Thursday, May 22, 2008

Yellow

My sister had jaundice in the first months of her life. The doctor advised my parents to make sure she gets some sun everyday and to apply some strange yellow paste all over her body at night. I was seven then and wondered why my parents wanted to make my sister yellow. She was already looking like an uncle who has drunk too much alcohol and made his liver kaputt.

One night during her jaundice days, I was awoken by a strange sensation. Someone was piling something gooey on me. I reacted as I would whenever I am not sure what is going on; I kept still. When I was certain it was safe to move, I ran a finger over my face and discovered to my horror that I have been stained yellow.
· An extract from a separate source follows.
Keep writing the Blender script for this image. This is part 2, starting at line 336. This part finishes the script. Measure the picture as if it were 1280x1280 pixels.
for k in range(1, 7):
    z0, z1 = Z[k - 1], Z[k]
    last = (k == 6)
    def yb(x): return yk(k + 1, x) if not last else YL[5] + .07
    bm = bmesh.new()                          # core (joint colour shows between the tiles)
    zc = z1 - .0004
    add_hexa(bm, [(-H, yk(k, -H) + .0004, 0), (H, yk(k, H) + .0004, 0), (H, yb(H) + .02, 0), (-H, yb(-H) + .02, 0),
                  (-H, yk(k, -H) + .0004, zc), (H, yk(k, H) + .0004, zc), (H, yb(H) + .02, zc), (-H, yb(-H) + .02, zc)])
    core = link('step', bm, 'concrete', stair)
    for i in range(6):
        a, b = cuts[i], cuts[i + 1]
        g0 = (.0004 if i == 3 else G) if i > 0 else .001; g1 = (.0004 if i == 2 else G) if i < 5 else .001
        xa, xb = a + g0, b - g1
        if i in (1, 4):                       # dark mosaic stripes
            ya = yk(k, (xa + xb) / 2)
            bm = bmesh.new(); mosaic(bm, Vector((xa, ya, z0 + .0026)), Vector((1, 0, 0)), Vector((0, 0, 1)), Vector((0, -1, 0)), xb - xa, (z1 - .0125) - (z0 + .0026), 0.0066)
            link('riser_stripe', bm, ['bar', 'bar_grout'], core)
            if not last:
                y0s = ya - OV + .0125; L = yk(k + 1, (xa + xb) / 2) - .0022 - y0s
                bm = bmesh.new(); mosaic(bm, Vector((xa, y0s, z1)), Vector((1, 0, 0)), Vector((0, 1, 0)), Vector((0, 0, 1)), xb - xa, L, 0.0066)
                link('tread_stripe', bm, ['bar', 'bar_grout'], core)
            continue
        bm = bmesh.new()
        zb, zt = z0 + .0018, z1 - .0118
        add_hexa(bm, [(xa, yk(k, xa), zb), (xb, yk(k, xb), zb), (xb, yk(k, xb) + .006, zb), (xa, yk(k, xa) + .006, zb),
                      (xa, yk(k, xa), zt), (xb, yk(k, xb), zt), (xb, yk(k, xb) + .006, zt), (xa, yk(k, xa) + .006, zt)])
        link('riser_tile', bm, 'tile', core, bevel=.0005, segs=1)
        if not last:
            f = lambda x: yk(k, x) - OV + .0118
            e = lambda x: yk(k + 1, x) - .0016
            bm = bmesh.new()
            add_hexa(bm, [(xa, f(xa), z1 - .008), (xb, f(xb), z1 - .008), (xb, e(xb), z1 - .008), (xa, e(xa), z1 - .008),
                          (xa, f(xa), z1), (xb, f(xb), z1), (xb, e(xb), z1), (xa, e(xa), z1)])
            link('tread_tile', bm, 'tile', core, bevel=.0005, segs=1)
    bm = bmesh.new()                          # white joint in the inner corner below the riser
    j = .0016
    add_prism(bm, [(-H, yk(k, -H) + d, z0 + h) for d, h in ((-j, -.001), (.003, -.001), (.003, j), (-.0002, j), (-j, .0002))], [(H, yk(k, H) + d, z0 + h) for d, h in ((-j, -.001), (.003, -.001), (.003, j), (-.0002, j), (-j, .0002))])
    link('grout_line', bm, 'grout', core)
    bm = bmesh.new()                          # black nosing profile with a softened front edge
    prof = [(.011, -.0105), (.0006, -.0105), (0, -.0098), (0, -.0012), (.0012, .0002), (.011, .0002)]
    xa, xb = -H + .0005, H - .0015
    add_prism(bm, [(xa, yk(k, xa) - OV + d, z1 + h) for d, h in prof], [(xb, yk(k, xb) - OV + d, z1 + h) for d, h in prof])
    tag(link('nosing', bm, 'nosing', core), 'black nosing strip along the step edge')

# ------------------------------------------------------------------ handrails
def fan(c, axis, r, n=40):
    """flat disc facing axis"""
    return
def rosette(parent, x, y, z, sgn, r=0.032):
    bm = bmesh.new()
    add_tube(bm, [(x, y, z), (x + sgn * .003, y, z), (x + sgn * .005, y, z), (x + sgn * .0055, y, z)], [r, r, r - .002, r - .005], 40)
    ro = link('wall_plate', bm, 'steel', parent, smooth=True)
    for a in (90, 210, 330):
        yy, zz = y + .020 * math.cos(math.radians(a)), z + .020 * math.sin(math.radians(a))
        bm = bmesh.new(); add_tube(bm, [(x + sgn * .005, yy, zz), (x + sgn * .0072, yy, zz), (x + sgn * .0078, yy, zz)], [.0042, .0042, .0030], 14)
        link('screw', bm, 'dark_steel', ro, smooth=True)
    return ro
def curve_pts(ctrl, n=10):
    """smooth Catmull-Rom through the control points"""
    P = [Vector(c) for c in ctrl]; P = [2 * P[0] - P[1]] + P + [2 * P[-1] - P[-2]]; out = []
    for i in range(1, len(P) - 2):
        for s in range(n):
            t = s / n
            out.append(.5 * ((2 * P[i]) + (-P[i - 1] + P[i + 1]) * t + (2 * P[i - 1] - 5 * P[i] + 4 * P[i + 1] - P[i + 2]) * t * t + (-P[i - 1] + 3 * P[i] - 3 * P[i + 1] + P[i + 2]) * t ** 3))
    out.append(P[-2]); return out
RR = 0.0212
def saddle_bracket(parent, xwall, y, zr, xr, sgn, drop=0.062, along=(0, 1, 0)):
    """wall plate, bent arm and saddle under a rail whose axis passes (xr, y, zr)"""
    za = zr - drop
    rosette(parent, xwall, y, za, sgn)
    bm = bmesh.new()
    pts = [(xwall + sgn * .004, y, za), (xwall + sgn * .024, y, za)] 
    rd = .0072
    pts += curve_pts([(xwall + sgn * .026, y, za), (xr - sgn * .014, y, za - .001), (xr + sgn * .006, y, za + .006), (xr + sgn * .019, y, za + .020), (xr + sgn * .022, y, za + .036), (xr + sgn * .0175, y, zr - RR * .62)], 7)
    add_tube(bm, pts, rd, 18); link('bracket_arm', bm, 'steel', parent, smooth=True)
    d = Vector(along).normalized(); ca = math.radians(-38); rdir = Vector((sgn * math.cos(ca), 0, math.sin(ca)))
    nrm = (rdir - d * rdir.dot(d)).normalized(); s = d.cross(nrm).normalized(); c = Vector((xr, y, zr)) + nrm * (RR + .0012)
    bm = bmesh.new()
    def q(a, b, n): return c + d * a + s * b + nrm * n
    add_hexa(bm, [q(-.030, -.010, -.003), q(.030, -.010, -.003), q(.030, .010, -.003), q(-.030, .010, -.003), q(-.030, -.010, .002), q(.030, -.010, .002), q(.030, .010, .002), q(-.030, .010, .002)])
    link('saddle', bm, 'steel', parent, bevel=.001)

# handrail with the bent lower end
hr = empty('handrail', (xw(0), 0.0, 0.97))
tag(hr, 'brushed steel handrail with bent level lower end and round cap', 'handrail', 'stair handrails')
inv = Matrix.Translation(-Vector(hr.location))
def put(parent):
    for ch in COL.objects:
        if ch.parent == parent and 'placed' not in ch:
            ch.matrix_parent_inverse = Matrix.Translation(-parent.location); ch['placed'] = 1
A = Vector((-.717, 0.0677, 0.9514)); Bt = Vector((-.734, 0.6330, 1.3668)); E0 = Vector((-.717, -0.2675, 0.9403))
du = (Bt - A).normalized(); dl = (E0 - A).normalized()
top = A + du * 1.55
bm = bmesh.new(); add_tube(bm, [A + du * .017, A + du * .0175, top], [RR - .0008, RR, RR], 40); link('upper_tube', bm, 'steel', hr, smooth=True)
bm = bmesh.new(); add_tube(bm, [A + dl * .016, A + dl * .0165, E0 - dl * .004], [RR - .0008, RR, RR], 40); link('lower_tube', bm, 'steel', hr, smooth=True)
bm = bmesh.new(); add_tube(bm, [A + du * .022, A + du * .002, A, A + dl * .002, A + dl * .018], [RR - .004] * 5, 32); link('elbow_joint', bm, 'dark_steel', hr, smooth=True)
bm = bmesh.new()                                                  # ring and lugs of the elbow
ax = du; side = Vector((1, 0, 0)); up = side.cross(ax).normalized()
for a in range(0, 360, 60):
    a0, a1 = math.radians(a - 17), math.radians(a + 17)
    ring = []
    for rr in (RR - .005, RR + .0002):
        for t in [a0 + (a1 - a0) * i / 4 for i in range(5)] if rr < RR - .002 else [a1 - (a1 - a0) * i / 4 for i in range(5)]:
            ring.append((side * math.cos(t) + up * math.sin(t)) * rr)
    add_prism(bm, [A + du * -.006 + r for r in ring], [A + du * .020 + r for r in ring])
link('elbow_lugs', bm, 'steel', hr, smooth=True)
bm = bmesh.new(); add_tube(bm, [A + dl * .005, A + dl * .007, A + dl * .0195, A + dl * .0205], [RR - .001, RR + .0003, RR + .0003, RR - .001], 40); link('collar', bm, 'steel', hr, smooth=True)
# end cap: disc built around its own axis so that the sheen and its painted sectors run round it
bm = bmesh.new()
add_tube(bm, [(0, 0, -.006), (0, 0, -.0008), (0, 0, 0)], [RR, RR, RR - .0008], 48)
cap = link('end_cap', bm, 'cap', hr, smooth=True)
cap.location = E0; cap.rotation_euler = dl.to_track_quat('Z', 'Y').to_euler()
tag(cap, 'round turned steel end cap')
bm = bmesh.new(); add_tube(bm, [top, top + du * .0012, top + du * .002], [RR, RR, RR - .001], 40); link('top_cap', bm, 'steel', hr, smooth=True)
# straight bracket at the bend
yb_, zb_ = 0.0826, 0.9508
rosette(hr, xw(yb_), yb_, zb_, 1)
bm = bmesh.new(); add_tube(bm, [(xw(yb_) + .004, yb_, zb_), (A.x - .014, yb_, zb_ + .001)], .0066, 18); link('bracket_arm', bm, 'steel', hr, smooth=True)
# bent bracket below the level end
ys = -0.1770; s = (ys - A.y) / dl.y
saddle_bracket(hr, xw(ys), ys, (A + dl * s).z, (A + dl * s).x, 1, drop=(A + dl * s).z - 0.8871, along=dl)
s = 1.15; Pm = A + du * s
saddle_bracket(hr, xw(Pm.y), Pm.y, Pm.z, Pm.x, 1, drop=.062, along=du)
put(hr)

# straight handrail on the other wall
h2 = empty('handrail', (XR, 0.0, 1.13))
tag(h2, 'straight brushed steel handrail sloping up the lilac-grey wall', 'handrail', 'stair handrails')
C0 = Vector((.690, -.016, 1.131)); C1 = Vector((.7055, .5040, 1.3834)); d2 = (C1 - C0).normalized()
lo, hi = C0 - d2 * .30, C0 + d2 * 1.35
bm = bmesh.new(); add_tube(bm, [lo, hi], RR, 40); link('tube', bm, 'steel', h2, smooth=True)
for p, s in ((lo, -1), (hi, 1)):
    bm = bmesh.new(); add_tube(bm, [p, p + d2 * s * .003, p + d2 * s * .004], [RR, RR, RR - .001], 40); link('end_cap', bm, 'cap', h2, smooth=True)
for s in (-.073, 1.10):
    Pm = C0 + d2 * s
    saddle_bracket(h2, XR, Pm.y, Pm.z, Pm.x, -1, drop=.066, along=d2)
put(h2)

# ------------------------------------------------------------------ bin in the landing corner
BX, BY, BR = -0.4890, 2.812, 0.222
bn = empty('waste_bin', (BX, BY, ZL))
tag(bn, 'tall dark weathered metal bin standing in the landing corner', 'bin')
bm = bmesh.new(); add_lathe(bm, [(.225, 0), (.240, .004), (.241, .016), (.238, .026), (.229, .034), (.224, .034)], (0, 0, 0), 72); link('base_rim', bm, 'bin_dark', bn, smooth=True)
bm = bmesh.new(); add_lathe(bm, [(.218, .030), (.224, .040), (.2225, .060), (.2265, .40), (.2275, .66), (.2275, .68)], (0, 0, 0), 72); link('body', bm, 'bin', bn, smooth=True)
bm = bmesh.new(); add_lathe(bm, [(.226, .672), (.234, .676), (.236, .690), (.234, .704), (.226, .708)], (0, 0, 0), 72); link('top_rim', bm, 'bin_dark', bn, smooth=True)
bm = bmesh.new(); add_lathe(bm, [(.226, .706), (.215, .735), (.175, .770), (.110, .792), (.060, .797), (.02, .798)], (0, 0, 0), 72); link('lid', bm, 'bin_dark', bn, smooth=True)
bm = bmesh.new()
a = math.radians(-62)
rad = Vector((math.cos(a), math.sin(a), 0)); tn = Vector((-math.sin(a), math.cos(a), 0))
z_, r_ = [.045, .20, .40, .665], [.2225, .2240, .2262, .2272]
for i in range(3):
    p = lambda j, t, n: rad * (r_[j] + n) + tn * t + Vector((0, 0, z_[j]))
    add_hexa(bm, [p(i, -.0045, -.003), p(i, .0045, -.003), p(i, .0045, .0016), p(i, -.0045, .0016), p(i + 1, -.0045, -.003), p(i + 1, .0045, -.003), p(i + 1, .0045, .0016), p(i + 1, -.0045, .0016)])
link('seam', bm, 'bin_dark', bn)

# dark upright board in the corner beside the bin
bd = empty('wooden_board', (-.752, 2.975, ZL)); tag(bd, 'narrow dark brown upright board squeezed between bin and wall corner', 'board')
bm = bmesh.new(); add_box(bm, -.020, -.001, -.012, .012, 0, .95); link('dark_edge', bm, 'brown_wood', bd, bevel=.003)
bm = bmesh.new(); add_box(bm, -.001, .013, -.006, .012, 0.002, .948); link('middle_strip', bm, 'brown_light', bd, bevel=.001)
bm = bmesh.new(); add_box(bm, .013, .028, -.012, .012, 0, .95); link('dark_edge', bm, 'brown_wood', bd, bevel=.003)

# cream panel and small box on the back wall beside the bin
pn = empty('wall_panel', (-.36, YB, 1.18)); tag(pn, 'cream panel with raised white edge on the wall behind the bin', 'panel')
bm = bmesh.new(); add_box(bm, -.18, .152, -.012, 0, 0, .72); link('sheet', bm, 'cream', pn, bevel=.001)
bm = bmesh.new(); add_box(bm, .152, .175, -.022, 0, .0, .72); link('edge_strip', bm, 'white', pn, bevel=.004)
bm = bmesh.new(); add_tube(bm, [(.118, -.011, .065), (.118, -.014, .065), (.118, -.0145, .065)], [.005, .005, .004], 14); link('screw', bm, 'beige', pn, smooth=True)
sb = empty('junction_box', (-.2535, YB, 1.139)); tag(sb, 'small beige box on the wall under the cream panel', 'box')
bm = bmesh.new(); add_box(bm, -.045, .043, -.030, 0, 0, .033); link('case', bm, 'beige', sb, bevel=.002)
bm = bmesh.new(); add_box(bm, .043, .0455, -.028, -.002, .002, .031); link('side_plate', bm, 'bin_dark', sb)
Although I am certain this had not caused my yellowness, a curious obsession with the colour yellow was begun.

A couple of years back, I examined my arm in all possible light situations and asked my sister, “Baby, do you think I’m yellow?” She looked up from her laptop screen and casually put her arm beside mine.

“Hmm…ya huh! You are a bit yellow leh!”

If you have seen truly yellow people, I thank you for being predisposed to understanding how strange this colour really is as a skin tone. I blame my hypersensitivity to colours on my oil painting instructress. She has single-handedly restructured my vision into one that tries to match every colour I see to a paint catalogue.

In my coloured opinion, I think a nice skin tone to have would be pink. The Mister is of this nice shade of warm hue. We were sitting together, fingers entwined, our arms together. In a silent moment, I said, “Look, I’m yellow.”

He chuckled, “Yellow? No…you don’t look yellow. Why yellow? You strange girl. So what colour am I?”

There comes my chance, the opportunity to reveal an observation I had been wanting to let loose, “You are pink!”

The pink deepened.

“Pink? Skin tone? How can? You strange yellow girl!”

Eversince, the Mister calls me ‘yellow girl’ and whenever I make an unusual suggestion, his rebuke would be, “Don’t be yellow!”